### INPUT RECORDS
(begin)

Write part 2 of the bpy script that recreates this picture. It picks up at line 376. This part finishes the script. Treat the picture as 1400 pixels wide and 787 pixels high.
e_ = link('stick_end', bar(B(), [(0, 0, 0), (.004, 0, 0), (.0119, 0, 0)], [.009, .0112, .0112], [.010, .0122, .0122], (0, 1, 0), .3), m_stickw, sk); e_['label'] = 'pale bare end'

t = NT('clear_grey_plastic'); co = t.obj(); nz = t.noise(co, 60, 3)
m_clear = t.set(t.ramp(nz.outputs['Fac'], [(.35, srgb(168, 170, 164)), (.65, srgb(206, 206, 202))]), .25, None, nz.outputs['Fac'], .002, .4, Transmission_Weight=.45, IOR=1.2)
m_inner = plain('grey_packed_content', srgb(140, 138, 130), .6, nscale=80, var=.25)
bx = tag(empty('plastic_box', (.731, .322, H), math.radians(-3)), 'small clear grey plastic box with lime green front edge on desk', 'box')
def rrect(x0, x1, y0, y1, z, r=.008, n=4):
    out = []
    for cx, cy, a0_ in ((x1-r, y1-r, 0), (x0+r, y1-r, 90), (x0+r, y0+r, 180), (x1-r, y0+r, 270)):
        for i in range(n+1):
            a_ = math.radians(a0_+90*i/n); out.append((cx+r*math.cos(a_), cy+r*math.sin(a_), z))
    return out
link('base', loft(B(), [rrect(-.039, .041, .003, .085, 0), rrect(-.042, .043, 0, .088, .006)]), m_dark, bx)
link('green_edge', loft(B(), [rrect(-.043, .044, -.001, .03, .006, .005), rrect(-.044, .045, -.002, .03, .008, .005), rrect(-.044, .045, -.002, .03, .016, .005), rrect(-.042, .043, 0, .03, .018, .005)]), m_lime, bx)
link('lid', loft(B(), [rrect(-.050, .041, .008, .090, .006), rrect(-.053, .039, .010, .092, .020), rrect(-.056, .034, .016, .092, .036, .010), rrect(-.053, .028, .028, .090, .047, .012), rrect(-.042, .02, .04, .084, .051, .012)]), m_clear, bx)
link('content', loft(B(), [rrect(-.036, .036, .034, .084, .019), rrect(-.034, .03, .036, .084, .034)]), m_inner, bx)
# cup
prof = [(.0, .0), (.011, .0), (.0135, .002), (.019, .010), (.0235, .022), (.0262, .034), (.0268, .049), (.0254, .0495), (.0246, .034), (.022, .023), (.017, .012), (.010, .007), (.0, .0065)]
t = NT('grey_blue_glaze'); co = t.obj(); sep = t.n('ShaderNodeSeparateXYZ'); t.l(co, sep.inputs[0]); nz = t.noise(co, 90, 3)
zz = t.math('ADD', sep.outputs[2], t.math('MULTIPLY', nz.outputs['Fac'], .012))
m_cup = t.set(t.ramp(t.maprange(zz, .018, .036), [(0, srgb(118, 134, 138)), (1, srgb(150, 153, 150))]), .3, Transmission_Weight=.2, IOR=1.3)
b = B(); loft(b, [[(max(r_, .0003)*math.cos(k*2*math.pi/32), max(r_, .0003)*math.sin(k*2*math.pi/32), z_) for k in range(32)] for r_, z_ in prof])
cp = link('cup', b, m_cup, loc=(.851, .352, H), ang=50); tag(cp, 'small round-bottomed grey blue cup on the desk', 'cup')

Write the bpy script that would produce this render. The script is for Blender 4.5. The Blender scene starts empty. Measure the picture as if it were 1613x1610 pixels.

(end)

### WHAT IS REQUIRED
Starting at the first line of the entries above, please extract each line up to and including the line with "e_['label'] = 'pale bare end'", unchanged, and add nothing.

### OUTPUT BELOW
Write part 2 of the bpy script that recreates this picture. It picks up at line 376. This part finishes the script. Treat the picture as 1400 pixels wide and 787 pixels high.
e_ = link('stick_end', bar(B(), [(0, 0, 0), (.004, 0, 0), (.0119, 0, 0)], [.009, .0112, .0112], [.010, .0122, .0122], (0, 1, 0), .3), m_stickw, sk); e_['label'] = 'pale bare end'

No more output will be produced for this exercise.